Sat, April 14, 10:35am to 12:05pm, New York Hilton Midtown, Floor: Fourth Floor, Hudson Suite

Abstract

Objective

The purpose of this paper is to offer multiple framings of acts of educational social justice. Fraser (2009) states that framing pertains to ‘interpretations of the circumstances of justice’, including ‘understanding of our social and historical circumstances … [and] forces that shape people’s lives in a globalizing world’ (p.38). The question of framing also evokes meta-questions of justice - who is included in determining what interpretations count and how competing accounts are presented and consumed.

Theoretical framework
The paper utilizes a decolonizing theoretical framework (Tuhiwai Smith, 1999, 2005), draw on international perspectives on social justice education (Rizvi, 2009), and neoliberal globalizing discourses to examine grassroots social justice activism and perspectives against biographies of location, race, religion, gender, and in/equities. Social justice as an ideal must continually be re-visioned in theory, policy, and practice, as context, history, and interconnected global relationships and global social movements change the landscape of justice and equity. While social justice theoretical frames may on the whole work against oppression and counter dominant narratives that deligitimate issues of equity, they also are a result of different local experiences. Thus, in the West and the South, social justice may play out differently given different politics, logics, peoples, histories and contexts. This paper will examine how transnational educational activism plays out in particular global contexts. By drawing on the assumptions of critical ethnography I analyze how the social, racial, religious, gendered and political identities and epistemologies of transnational educators (and mine) engage with structures of power and privilege within marginalized global educational contexts in working towards educational activism.

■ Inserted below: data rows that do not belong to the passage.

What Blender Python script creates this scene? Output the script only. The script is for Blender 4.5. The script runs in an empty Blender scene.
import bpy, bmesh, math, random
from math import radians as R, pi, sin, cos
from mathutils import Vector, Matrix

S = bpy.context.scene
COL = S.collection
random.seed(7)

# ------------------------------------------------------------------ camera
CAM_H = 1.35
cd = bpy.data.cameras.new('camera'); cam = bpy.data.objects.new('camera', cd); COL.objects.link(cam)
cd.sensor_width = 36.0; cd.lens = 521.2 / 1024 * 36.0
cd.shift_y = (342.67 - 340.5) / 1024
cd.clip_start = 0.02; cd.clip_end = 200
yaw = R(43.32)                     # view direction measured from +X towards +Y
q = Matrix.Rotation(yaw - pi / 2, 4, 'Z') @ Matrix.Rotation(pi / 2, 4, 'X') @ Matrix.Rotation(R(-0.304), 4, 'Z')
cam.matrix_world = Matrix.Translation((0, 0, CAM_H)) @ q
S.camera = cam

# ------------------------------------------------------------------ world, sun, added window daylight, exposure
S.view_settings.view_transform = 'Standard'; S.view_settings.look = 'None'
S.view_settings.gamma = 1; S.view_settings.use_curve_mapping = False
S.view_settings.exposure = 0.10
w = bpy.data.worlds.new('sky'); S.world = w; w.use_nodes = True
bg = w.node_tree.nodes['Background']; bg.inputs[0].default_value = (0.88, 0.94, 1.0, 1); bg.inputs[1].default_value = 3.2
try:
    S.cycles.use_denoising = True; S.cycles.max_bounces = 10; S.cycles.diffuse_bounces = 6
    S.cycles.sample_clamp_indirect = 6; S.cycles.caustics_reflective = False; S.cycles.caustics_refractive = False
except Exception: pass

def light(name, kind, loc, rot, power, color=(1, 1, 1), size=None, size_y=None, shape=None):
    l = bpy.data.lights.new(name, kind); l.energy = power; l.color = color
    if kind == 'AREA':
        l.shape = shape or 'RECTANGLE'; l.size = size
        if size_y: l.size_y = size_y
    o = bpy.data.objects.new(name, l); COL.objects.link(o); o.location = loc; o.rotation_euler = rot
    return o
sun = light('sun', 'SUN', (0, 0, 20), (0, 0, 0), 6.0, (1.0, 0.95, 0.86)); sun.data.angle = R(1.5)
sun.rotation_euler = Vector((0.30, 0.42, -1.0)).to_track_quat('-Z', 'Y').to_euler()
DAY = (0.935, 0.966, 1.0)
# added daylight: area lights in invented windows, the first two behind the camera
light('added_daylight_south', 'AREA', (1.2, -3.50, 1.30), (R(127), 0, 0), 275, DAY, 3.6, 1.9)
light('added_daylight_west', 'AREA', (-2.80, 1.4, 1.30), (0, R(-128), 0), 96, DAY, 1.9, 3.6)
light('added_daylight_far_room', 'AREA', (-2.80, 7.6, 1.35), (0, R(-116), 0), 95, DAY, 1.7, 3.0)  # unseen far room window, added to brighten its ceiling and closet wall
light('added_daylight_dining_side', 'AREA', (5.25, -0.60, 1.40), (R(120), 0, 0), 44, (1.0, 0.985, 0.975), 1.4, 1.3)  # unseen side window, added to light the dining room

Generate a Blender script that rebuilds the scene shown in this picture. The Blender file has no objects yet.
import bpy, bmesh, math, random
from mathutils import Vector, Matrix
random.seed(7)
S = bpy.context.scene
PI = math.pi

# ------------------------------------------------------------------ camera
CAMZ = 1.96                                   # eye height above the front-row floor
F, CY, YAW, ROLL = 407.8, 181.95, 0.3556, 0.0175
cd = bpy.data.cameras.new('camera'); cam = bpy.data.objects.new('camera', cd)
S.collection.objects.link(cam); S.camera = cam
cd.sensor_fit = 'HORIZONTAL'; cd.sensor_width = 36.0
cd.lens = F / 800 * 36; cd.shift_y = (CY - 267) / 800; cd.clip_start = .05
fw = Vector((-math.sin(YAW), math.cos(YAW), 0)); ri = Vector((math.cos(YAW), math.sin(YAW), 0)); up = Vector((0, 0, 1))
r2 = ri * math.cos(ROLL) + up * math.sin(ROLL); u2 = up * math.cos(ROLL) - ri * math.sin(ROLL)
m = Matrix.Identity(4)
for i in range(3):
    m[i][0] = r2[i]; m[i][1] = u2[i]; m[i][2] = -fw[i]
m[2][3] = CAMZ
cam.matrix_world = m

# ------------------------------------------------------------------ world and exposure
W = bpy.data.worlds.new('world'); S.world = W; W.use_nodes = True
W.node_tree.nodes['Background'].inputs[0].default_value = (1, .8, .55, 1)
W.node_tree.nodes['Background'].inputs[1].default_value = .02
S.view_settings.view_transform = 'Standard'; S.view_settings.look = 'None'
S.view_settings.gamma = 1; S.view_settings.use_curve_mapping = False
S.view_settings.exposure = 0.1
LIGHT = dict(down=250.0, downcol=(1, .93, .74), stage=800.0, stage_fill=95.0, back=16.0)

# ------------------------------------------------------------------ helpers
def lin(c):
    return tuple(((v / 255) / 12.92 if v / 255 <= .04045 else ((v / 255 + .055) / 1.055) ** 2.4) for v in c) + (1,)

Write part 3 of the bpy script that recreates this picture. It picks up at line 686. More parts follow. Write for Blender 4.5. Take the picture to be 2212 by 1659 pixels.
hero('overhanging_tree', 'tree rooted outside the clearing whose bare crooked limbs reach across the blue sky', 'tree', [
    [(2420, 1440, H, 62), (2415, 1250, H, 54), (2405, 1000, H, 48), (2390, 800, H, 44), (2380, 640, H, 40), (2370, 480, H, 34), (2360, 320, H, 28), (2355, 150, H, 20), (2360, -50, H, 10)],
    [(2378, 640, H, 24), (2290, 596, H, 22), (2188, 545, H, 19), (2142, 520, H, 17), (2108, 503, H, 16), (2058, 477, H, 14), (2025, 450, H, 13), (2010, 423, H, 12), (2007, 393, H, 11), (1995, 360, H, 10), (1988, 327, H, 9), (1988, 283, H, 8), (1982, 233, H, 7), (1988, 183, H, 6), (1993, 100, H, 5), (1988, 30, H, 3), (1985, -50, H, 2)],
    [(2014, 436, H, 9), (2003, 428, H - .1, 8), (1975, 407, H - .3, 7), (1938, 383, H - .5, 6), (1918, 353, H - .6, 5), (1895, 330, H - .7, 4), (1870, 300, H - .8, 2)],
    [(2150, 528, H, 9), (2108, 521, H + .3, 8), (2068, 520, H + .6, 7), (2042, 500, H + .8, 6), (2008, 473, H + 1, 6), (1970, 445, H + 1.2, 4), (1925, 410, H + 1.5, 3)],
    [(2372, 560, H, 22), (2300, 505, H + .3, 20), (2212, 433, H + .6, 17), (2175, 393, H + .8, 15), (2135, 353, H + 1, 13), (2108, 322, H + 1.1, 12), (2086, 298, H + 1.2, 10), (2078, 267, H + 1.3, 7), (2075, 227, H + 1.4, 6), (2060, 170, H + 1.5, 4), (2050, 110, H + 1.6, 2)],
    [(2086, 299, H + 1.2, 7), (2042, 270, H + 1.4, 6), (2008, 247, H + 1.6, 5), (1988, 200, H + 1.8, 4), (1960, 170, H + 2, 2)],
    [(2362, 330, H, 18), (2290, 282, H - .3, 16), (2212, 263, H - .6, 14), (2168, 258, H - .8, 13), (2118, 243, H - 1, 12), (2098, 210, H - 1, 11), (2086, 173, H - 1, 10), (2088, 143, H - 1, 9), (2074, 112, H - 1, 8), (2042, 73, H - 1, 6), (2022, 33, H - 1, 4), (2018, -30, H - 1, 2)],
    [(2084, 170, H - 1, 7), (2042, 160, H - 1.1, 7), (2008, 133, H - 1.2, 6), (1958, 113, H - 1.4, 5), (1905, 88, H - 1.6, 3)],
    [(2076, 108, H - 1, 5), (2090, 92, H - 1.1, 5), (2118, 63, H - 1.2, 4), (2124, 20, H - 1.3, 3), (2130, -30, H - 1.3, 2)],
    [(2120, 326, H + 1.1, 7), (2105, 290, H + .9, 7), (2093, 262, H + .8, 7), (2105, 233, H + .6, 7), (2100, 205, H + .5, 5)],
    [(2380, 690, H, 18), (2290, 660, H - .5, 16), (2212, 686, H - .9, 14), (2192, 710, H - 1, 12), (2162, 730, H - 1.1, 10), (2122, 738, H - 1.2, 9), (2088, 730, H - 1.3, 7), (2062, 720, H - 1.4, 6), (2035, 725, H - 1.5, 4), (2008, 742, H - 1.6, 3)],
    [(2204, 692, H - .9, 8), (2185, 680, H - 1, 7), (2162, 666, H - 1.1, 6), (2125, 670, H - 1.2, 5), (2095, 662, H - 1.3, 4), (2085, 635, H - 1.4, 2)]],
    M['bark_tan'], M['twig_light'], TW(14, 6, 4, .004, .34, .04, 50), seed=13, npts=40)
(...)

Mode of inquiry/ Data sources
Data is drawn from a US residential professional development that focused on gender equity (includes course activities/presentations, reflections, focus and individual group interviews), as well as my interactions and interviews with these educators in their home countries (particular focus on educators from Peru, Bolivia, India, Bangladesh, Vietnam and Cambodia).

Results/Conclusions
(1) that the transnational educators social justice non/activism was closely aligned to their political, cultural, religious and/or economic biographies/experiences
(2) need for paradigm shifts to understand diverse framings of social justice within global context, history, politics and policy in order to reread globalizing interpretations of justice against dominant narratives

Significance

This paper offers global case studies that interrupt and challenge us to reread our interpretations and dominant narratives of social educational justice. It offer perspectives and interventions models that address questions of gender, justice and critical democratic practices.